- **INSTRUCTION**: All of the data must be printed exactly; please include every line.

- **DATA SEGMENT**:
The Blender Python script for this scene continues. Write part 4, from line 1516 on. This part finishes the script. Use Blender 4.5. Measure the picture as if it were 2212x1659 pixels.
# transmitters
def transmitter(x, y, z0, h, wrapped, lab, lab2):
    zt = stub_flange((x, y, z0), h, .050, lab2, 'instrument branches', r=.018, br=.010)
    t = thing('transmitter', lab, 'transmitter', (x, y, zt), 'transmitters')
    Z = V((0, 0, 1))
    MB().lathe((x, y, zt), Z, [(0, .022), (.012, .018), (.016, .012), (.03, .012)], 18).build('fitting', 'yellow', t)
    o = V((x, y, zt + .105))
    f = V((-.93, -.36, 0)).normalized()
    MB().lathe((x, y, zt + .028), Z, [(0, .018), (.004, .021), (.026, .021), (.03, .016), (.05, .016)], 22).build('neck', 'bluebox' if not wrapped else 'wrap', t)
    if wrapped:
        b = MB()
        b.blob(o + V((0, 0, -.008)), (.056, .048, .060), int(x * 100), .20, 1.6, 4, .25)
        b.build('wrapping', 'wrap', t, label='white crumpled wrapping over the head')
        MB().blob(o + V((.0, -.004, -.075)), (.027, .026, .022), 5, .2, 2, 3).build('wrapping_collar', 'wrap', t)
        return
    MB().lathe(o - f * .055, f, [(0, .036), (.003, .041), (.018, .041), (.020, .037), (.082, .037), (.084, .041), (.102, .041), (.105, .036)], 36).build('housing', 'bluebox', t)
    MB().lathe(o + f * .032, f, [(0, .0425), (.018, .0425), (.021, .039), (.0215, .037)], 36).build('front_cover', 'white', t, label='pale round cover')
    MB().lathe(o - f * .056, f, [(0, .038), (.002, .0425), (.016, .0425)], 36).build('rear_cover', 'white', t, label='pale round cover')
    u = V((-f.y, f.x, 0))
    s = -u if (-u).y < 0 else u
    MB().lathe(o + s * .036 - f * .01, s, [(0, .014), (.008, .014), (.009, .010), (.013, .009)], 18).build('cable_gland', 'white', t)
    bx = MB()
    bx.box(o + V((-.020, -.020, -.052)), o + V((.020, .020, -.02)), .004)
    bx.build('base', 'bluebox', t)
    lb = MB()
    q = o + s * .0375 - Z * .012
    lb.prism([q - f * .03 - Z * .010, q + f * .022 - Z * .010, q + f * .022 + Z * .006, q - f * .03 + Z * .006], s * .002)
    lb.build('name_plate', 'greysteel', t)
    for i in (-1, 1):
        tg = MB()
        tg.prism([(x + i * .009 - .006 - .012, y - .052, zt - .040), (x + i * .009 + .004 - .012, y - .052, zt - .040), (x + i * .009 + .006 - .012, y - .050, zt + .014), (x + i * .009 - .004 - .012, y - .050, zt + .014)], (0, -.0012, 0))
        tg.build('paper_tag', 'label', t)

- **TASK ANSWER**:
The Blender Python script for this scene continues. Write part 4, from line 1516 on. This part finishes the script. Use Blender 4.5. Measure the picture as if it were 2212x1659 pixels.
# transmitters
def transmitter(x, y, z0, h, wrapped, lab, lab2):
    zt = stub_flange((x, y, z0), h, .050, lab2, 'instrument branches', r=.018, br=.010)
    t = thing('transmitter', lab, 'transmitter', (x, y, zt), 'transmitters')
    Z = V((0, 0, 1))
    MB().lathe((x, y, zt), Z, [(0, .022), (.012, .018), (.016, .012), (.03, .012)], 18).build('fitting', 'yellow', t)
    o = V((x, y, zt + .105))
    f = V((-.93, -.36, 0)).normalized()
    MB().lathe((x, y, zt + .028), Z, [(0, .018), (.004, .021), (.026, .021), (.03, .016), (.05, .016)], 22).build('neck', 'bluebox' if not wrapped else 'wrap', t)
    if wrapped:
        b = MB()
        b.blob(o + V((0, 0, -.008)), (.056, .048, .060), int(x * 100), .20, 1.6, 4, .25)
        b.build('wrapping', 'wrap', t, label='white crumpled wrapping over the head')
        MB().blob(o + V((.0, -.004, -.075)), (.027, .026, .022), 5, .2, 2, 3).build('wrapping_collar', 'wrap', t)
        return
    MB().lathe(o - f * .055, f, [(0, .036), (.003, .041), (.018, .041), (.020, .037), (.082, .037), (.084, .041), (.102, .041), (.105, .036)], 36).build('housing', 'bluebox', t)
    MB().lathe(o + f * .032, f, [(0, .0425), (.018, .0425), (.021, .039), (.0215, .037)], 36).build('front_cover', 'white', t, label='pale round cover')
    MB().lathe(o - f * .056, f, [(0, .038), (.002, .0425), (.016, .0425)], 36).build('rear_cover', 'white', t, label='pale round cover')
    u = V((-f.y, f.x, 0))
    s = -u if (-u).y < 0 else u
    MB().lathe(o + s * .036 - f * .01, s, [(0, .014), (.008, .014), (.009, .010), (.013, .009)], 18).build('cable_gland', 'white', t)
    bx = MB()
    bx.box(o + V((-.020, -.020, -.052)), o + V((.020, .020, -.02)), .004)
    bx.build('base', 'bluebox', t)
    lb = MB()
    q = o + s * .0375 - Z * .012
    lb.prism([q - f * .03 - Z * .010, q + f * .022 - Z * .010, q + f * .022 + Z * .006, q - f * .03 + Z * .006], s * .002)
    lb.build('name_plate', 'greysteel', t)
    for i in (-1, 1):
        tg = MB()
        tg.prism([(x + i * .009 - .006 - .012, y - .052, zt - .040), (x + i * .009 + .004 - .012, y - .052, zt - .040), (x + i * .009 + .006 - .012, y - .050, zt + .014), (x + i * .009 - .004 - .012, y - .050, zt + .014)], (0, -.0012, 0))
        tg.build('paper_tag', 'label', t)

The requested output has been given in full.